Por isso, com relação ao modo como encara seus opositores, Bolsonaro é um irresponsável, no sentido anglo-saxão da palavra. O mesmo também pode ser dito sobre seu séquito de filhos, generais de pijama, de pastores soi disant evangélicos, de empresários de quinta linha e de quem o considera “mito”. Até hoje não compreenderam que a ditadura militar de 1964, por eles idolatrada, jamais forjou um caráter orgânico na sociedade brasileira. Pelo contrário, durou apenas enquanto seus mecanismos repressivos foram eficientes.
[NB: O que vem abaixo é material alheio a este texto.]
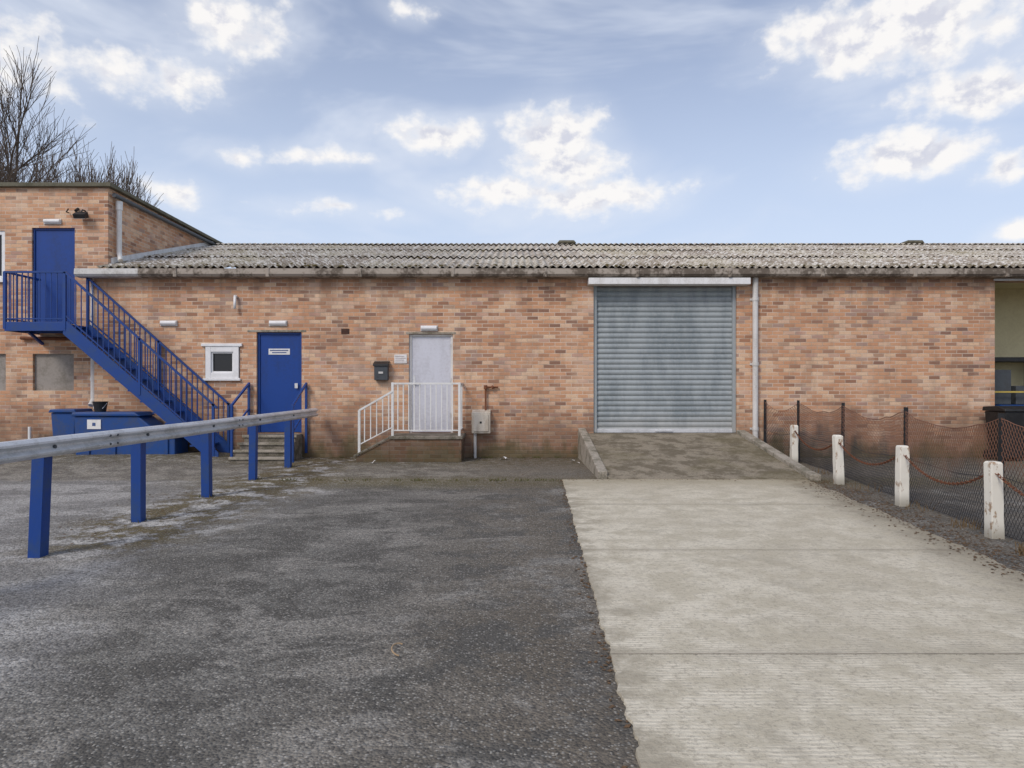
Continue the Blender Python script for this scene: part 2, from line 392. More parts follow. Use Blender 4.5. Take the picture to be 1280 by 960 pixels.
# ------------------------------------------------------------------ warehouse
W = empty('brick_warehouse')
YF = 13.76
ops = [(-5.15, -4.24, .50, 2.53), (-2.08, -1.19, .50, 2.49), (-6.19, -5.48, 1.58, 2.26), (1.645, 4.53, .45, 3.47), (9.73, 14.5, .05, 3.56)]
bm = B(); wall(bm, -8.42, 24, -.3, 3.72, YF, YF+.24, ops); fin(bm, 'front_wall', M_brick, W)
def roof_slope(y0, z0, y1, z1, name, x0=-8.24, x1=25.0, rows=3):
    bm = B(); pitch = .146; n = int((x1-x0)/pitch*8)
    for r in range(rows):
        t0 = r/rows; t1 = (r+1)/rows
        a = (y0+(y1-y0)*t0-(.06 if r else 0)*(1 if y1 > y0 else -1), z0+(z1-z0)*t0+(.012 if r else 0.0)); b_ = (y0+(y1-y0)*t1, z0+(z1-z0)*t1)
        pv = None
        for i in range(n+1):
            x = x0+i*pitch/8; h = .024*math.cos(2*math.pi*i/8)
            sag = .018*noise.noise(Vector((x*.35, r*.7, 0)))
            sheet = .008*noise.noise(Vector((math.floor(x/1.02)*3.1, r*5.3, 0)))
            c = [bm.verts.new((x, a[0], a[1]+h+sag+sheet)), bm.verts.new((x, (a[0]+b_[0])/2, (a[1]+b_[1])/2+h+sag+sheet-.005)), bm.verts.new((x, b_[0], b_[1]+h+sag))]
            if pv: bm.faces.new([pv[0], c[0], c[1], pv[1]]); bm.faces.new([pv[1], c[1], c[2], pv[2]])
            pv = c
    return fin(bm, name, M_roof, W, smooth=True)
roof_slope(13.52, 3.80, 18.9, 5.36, 'corrugated_roof_front')
roof_slope(24.3, 3.80, 18.92, 5.36, 'corrugated_roof_back')
bm = B()
pv = None
x = -8.24; i = 0
while x < 25:
    h = .02*math.cos(2*math.pi*i/8)
    c = [bm.verts.new((x, 18.62, 5.325+h)), bm.verts.new((x, 18.82, 5.385+h*.6)), bm.verts.new((x, 19.0, 5.385+h*.6)), bm.verts.new((x, 19.2, 5.325+h))]
    if pv:
        for k in range(3): bm.faces.new([pv[k], c[k], c[k+1], pv[k+1]])
    pv = c; x += .146/8; i += 1
fin(bm, 'ridge_capping', M_roof, W, smooth=True)
bm = B()
for vx in (1.5, 11.05):
    prism(bm, [(vx-.26, 5.38), (vx-.2, 5.45), (vx+.2, 5.45), (vx+.26, 5.38)], 18.7, 19.1)
fin(bm, 'ridge_vents', M_coping, W, .01)
bm = B(); rm = random.Random(12)
for _ in range(420):
    x = rm.uniform(-8.1, 16)
    if noise.noise(Vector((x*.5, 0, 4))) < rm.uniform(-.5, .25): continue
    t = abs(rm.gauss(0, .05)) if rm.random() < .6 else rm.choice((.333, .667))+rm.gauss(0, .015)
    t = min(max(t, .004), .98); r_ = rm.uniform(.012, .034)
    bmesh.ops.create_icosphere(bm, subdivisions=1, radius=r_, matrix=Matrix.Translation((x, 13.52+5.38*t, 3.80+1.56*t+.012)) @ Matrix.Diagonal((1.5, 1.3, .7, 1)))
M_rmoss = pmat('roof_moss', (.15, .12, .05), (.06, .05, .025), .95, .9, 6, .1)
fin(bm, 'roof_moss_cushions', M_rmoss, W)
bm = B()
prof = [(13.50, 3.77), (13.49, 3.66), (13.53, 3.615), (13.70, 3.605), (13.757, 3.63), (13.757, 3.745), (13.70, 3.745), (13.70, 3.66), (13.56, 3.66), (13.545, 3.77)]
prism(bm, prof, -7.4, 24.0, 'x'); fin(bm, 'eaves_gutter', M_gut, W)
bm = B(); prism(bm, prof, -8.66, -7.403, 'x'); fin(bm, 'eaves_gutter_pale', M_gutl, W)
bm = B()
xx = -6.7
while xx < 24:
    box(bm, xx, xx+.07, 13.480, 13.56, 3.60, 3.782); xx += 1.83
fin(bm, 'gutter_joints', M_gut, W, .01)
bm = B(); box(bm, -8.4, 24, 13.70, 13.98, 3.722, 3.80); fin(bm, 'eaves_filler', M_coping, W)
bm = B(); box(bm, 23.76, 24, 14.0, 24, -.3, 3.7); box(bm, -8.2, 24, 23.8, 24, -.3, 3.7); fin(bm, 'rear_walls', M_brick, W)

bm = B()
z = .50; ns = 28; pz = (3.47-.50)/ns; x0, x1 = 1.70, 4.475; rowv = []
for k in range(ns):
    for t in range(6):
        a = t/6; yy = 13.865-.018*math.sin(math.pi*a)
        if t == 0: yy = 13.870
        rowv.append((z+(k+a)*pz, yy))
rowv.append((3.47, 13.87))
pv = None
for zz, yy in rowv:
    c = [bm.verts.new((x0+(x1-x0)*q/6, yy+.004*math.sin(q*1.3+zz), zz)) for q in range(7)]
    if pv:
        for q in range(6): bm.faces.new([pv[q], pv[q+1], c[q+1], c[q]])
    pv = c
fin(bm, 'roller_shutter_slats', M_shut, W, smooth=False)
bm = B()
box(bm, 1.647, 1.715, 13.80, 13.90, .50, 3.468); box(bm, 4.46, 4.528, 13.80, 13.90, .50, 3.468); fin(bm, 'shutter_guides', M_shut, W, .004)
bm = B(); box(bm, 1.715, 4.46, 13.82, 13.90, .497, .575); fin(bm, 'shutter_bottom_rail', M_galv, W, .006)
bm = B(); box(bm, 2.9, 3.25, 13.80, 13.82, .52, .555); fin(bm, 'shutter_handle', M_galv, W, .004)
bm = B(); box(bm, 1.52, 4.73, 13.52, 13.80, 3.462, 3.590); fin(bm, 'shutter_lintel', M_lint, W, .006)

def door(x0, x1, z0, z1, mat, nm, fr):
    bm = B(); box(bm, x0+.05, x1-.05, 13.835, 13.88, z0+.01, z1-.05); fin(bm, nm+'_leaf', mat, W, .003)
    bm = B(); box(bm, x0+.002, x0+.048, 13.81, 13.90, z0, z1-.002); box(bm, x1-.048, x1-.002, 13.81, 13.90, z0, z1-.002); box(bm, x0+.05, x1-.05, 13.812, 13.90, z1-.047, z1-.002)
    fin(bm, nm+'_frame', fr, W, .003)
door(-5.15, -4.24, .50, 2.53, M_bluedoor, 'blue_door', M_blue)
door(-2.08, -1.19, .50, 2.49, M_whitedoor, 'white_door', M_white)
bm = B(); box(bm, -5.33, -4.15, 13.752, 13.80, 2.533, 2.575); box(bm, -2.14, -1.13, 13.752, 13.80, 2.493, 2.53); fin(bm, 'door_lintels', M_kerb, W, .003)
bm = B(); cyl(bm, (-4.36, 13.80, 1.45), (-4.36, 13.84, 1.45), .025); box(bm, -4.39, -4.33, 13.79, 13.80, 1.40, 1.50)
cyl(bm, (-1.98, 13.79, 1.5), (-1.98, 13.84, 1.5), .022); cyl(bm, (-1.98, 13.79, 1.5), (-1.88, 13.79, 1.5), .011)
box(bm, -2.005, -1.955, 13.828, 13.834, 1.42, 1.66)
fin(bm, 'door_handles', M_galv, W)
bm = B()
for (hz) in (.8, 1.5, 2.2): box(bm, -1.25, -1.235, 13.80, 13.815, hz, hz+.1)
fin(bm, 'door_hinges', M_galv, W)
bm = B(); box(bm, -4.93, -4.50, 13.826, 13.8345, 2.08, 2.20); fin(bm, 'blue_door_sign', M_paper, W)
bm = B(); box(bm, -4.90, -4.53, 13.823, 13.8255, 2.155, 2.175); box(bm, -4.86, -4.57, 13.823, 13.8255, 2.11, 2.13); fin(bm, 'blue_door_sign_text', M_txb, W)
bm = B()
box(bm, -6.17, -6.06, 13.73, 13.82, 1.60, 2.24); box(bm, -5.61, -5.50, 13.73, 13.82, 1.60, 2.24)
box(bm, -6.06, -5.61, 13.733, 13.82, 2.13, 2.24); box(bm, -6.06, -5.61, 13.733, 13.82, 1.60, 1.71)
box(bm, -6.21, -5.46, 13.70, 13.758, 1.55, 1.598); box(bm, -6.25, -5.43, 13.715, 13.758, 2.242, 2.30)
fin(bm, 'small_window_frame', M_upvc, W, .006)
bm = B()
for a in ((-6.06, -6.03, 1.71, 2.13), (-5.64, -5.61, 1.71, 2.13), (-6.03, -5.64, 1.71, 1.74), (-6.03, -5.64, 2.10, 2.13)): box(bm, a[0], a[1], 13.76, 13.79, a[2], a[3])
fin(bm, 'small_window_casement', M_upvc, W, .003)
bm = B(); box(bm, -6.04, -5.63, 13.80, 13.81, 1.72, 2.12); fin(bm, 'small_window_glass', M_glass, W)

def light(x0, x1, z0, z1, y, par, nm='bulkhead_light'):
    bm = B(); prism(bm, [(y, z0), (y-.055, z0+.015), (y-.07, z0+.05), (y-.06, z1), (y, z1)], x0, x1, 'x'); fin(bm, nm, M_upvc, par, .008)
    bm = B(); box(bm, x0-.012, x1+.012, y-.025, y-.0005, z0-.012, z1+.012); fin(bm, nm+'_base', M_pipe, par, .004)
light(-7.07, -6.75, 2.66, 2.75, YF, W); light(-4.88, -4.54, 2.66, 2.75, YF, W); light(-1.83, -1.51, 2.56, 2.65, YF, W)
bm = B(); tube(bm, [(-5.55, 13.76, 3.24), (-5.55, 13.68, 3.24), (-5.55, 13.66, 2.99)], .028); fin(bm, 'overflow_pipe', M_upvc, W, smooth=True)
bm = B(); box(bm, -3.44, -3.28, 13.752, 13.80, 2.49, 2.60); fin(bm, 'air_vent', M_black, W)
bm = B()
for k in range(4): box(bm, -3.43, -3.29, 13.745, 13.752, 2.50+k*.025, 2.508+k*.025)
fin(bm, 'air_vent_louvres', M_rust, W)
def downpipe(x, y, z0, z1, par, nm, mat):
    bm = B(); tube(bm, [(x, y-.08, z1), (x, y-.08, z1-.08), (x, y-.07, z1-.2), (x, y-.07, z0+.12), (x, y-.16, z0)], .055, 14)
    zz = z0+.5
    while zz < z1-.3:
        cyl(bm, (x, y-.07, zz), (x, y-.07, zz+.07), .065, .065, 14); box(bm, x-.09, x+.09, y-.022, y-.002, zz+.015, zz+.055); zz += 1.3
    fin(bm, nm, mat, par, smooth=False)
downpipe(4.88, YF, .05, 3.62, W, 'downpipe', M_pipe)
downpipe(-8.50, 13.94, 1.05, 3.62, W, 'downpipe_left', M_pipe)
bm = B(); box(bm, 7.6, 7.8, 14.0, 17.4, 0, 3.7); box(bm, 7.8, 16, 15.6, 15.8, 0, 3.7); box(bm, 16, 16.2, 14.0, 15.6, 0, 3.7); box(bm, 7.8, 16, 14.01, 15.6, 3.66, 3.70); fin(bm, 'bay_interior_walls', M_cream, W)
bm = B(); box(bm, 7.8, 16, 13.77, 15.6, 0.0, .045); fin(bm, 'bay_floor', M_intf, W)
bm = B(); box(bm, 9.70, 14.55, 13.72, 13.756, 3.563, 3.60); fin(bm, 'bay_lintel', M_lint, W)
sh = empty('storage_rack')
bm = B()
for xx in (9.8, 11.6, 13.2):
    for yy in (14.8, 15.4): box(bm, xx, xx+.07, yy, yy+.07, .05, 2.1)
fin(bm, 'uprights', M_grey, sh)
bm = B()
for zz in (.95, 1.98): box(bm, 9.8, 13.3, 14.78, 15.5, zz, zz+.09)
fin(bm, 'shelves', M_black, sh)
bm = B(); box(bm, 9.8, 13.3, 14.76, 14.778, 1.30, 1.335); fin(bm, 'shelf_edge', M_yel, sh)
bm = B(); box(bm, 10.1, 10.9, 14.9, 15.4, 1.045, 1.8); box(bm, 11.0, 11.5, 14.9, 15.4, 1.045, 1.45); box(bm, 9.95, 10.95, 14.85, 15.4, .055, .7); fin(bm, 'stored_boxes', M_grey, sh, .01)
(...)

Ao afirmar em Copacabana que um candidato presidencial que chamou de “quadrilheiro” e a esquerda deveriam ser “extirpados da vida pública”, Bolsonaro mostrou mais uma vez que não vê seus opositores como adversários num espaço público democrático, mas, sim, como inimigos que se confrontam em uma guerra sem limites. Nessa ótica estreita e rasteira, quem não é amigo tem de ser simbolicamente eliminado, pois, em caso contrário, correrá o risco de ser vítima dele[3]. Decorre daí o sentido de superioridade moral, por um lado, e da intolerância e do discurso de ódio, por outro. Ou seja, a desqualificação e a desumanização de quem quer que cruze a sua frente, o que não só abre caminho para a violência política, como, também, para a violência física, por meio do aliciamento de militares de baixa ou média patente, estímulo de insurgência, insurgência das Forças Armadas e da formação de falanges políticas armadas.
Se o semialfabetizado presidente da República que fundiu uma celebração de uma data cívica com uma irresponsável aventura política conhecesse “Fausto”, romance do estadista e escritor alemão Johann Wolfgang von Goethe, em que o personagem vende a própria alma a uma figura diabólica, Mefistófeles, em troca de ver seus desejos realizados, o bicentenário da Independência poderia ter sido comemorado de modo mais digno. E não animado por insídias mefistofélicas e pela irresponsabilidade de um tosco e vulgar aprendiz de ditador, tendo como plateia “broncos, medíocres obtusos, muitas vezes ignorantes” – a exemplo dos fascistas que marcharam até Roma para apoiar Mussolini.
[1] Ver Antonio Scurati, O Homem da Providência, Rio de Janeiro, Intrínseca, 2022, p. 13
[2] Cf. Simon Schwartzman, Da responsabilidade democrática, in O Estado de S. Paulo, edição de 8 de junho de 1979, p. 2
[3] O confronto amigo vs. inimigo está na concepção política do constitucionalista alemão Carl Schmitt, que marcou a ascensão do totalitarismo nazista na década de 1930 e ressurgiu no século 21 repaginado pela extrema-direita dos Estados Unidos e plagiado pelo bolsonarismo no Brasil. Ver O conceito do político, Lisboa, Edições 70, 2015.